— WRITTEN INSTRUCTION —
For the data below, work out how many lines include the string "part" and report only the number.

— DATASET CONTENT —
● ● ●
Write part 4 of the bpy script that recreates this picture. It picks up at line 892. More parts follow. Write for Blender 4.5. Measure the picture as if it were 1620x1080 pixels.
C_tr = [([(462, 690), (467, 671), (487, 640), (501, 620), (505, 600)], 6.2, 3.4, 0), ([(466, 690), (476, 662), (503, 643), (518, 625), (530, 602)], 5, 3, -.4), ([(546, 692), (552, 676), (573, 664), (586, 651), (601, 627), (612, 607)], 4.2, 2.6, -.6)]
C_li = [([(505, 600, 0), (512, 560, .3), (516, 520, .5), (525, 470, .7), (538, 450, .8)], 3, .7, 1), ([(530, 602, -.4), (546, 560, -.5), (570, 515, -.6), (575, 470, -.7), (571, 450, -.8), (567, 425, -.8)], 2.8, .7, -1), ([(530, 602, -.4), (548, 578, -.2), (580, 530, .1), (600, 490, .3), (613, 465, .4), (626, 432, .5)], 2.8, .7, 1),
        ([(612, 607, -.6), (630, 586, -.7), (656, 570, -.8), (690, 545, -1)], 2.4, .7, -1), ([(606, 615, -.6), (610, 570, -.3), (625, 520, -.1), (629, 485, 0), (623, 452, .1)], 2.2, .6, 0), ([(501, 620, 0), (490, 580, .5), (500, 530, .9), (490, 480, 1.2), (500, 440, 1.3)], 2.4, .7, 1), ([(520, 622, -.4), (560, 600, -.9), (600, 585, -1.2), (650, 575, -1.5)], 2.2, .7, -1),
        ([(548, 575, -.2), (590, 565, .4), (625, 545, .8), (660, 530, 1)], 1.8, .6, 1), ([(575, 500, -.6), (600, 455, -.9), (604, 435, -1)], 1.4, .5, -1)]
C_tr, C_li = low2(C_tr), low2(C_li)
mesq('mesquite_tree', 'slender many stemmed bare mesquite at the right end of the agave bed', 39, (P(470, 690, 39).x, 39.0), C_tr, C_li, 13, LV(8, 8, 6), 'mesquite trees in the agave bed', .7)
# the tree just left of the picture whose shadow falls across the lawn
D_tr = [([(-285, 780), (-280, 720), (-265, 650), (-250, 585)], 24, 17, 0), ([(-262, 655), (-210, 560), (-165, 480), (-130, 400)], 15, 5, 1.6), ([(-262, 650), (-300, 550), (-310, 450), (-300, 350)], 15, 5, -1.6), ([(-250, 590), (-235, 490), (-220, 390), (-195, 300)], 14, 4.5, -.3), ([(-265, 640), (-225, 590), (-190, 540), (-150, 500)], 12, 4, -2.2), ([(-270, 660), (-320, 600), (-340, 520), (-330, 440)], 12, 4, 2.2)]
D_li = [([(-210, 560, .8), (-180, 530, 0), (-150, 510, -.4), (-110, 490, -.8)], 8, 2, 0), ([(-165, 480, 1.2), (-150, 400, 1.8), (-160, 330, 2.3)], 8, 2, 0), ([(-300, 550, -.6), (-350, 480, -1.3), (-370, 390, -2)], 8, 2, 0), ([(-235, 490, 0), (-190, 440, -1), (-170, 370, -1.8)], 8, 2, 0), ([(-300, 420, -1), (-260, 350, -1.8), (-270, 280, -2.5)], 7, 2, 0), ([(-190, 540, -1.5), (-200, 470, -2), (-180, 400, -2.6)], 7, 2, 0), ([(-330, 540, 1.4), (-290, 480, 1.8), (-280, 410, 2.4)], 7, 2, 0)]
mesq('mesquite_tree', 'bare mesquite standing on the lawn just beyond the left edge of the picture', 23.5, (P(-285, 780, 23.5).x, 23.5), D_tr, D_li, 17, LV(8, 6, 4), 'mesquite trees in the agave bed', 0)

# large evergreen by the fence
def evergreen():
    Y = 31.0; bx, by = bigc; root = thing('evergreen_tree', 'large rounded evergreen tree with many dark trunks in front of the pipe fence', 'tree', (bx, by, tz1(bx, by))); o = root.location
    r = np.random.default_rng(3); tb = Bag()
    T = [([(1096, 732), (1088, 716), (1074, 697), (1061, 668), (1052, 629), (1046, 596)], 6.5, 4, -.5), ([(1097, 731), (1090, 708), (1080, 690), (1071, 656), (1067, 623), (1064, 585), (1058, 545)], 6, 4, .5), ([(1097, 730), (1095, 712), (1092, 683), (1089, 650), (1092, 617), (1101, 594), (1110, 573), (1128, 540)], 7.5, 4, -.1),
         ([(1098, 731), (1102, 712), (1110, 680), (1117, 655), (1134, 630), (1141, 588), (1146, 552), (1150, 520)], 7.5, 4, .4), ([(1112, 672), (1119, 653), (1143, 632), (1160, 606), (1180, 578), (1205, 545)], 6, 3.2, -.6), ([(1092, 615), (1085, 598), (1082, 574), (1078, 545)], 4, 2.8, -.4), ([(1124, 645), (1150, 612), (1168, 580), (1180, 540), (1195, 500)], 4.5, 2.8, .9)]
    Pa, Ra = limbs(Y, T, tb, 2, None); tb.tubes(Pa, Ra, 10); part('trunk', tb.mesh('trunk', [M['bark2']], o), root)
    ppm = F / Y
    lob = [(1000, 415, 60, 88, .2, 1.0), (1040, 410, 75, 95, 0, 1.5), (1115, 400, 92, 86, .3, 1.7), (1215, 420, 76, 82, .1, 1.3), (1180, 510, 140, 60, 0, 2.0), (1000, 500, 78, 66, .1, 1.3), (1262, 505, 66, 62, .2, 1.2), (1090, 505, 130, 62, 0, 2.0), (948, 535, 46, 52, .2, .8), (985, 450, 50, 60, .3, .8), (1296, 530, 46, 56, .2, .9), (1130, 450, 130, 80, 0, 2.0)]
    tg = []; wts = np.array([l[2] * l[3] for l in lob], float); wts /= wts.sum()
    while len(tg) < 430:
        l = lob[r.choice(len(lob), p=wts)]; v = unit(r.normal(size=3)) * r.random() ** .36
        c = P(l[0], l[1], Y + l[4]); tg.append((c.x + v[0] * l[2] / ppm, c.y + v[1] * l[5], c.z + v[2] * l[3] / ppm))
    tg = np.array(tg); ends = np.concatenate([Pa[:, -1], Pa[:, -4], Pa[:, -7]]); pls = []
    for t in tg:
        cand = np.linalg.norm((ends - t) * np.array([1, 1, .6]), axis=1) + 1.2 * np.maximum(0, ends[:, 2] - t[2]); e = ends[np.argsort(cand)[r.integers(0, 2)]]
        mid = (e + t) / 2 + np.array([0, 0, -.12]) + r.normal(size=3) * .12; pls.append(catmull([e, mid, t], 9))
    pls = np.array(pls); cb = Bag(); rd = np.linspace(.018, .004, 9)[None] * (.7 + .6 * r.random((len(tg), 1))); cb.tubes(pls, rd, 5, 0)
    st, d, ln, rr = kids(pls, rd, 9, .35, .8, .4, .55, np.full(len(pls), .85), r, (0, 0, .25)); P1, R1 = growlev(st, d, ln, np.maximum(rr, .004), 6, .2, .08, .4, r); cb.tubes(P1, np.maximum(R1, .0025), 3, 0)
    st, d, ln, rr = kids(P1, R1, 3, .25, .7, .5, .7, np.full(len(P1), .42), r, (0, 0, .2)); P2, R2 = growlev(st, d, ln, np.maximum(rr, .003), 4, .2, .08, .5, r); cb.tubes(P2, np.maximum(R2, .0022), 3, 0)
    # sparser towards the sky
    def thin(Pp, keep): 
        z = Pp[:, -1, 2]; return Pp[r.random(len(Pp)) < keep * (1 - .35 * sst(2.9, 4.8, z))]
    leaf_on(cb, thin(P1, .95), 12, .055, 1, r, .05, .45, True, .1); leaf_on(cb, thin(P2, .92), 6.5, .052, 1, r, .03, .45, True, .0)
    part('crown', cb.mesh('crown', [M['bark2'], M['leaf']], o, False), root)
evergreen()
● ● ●
— WRITTEN SOLUTION —
3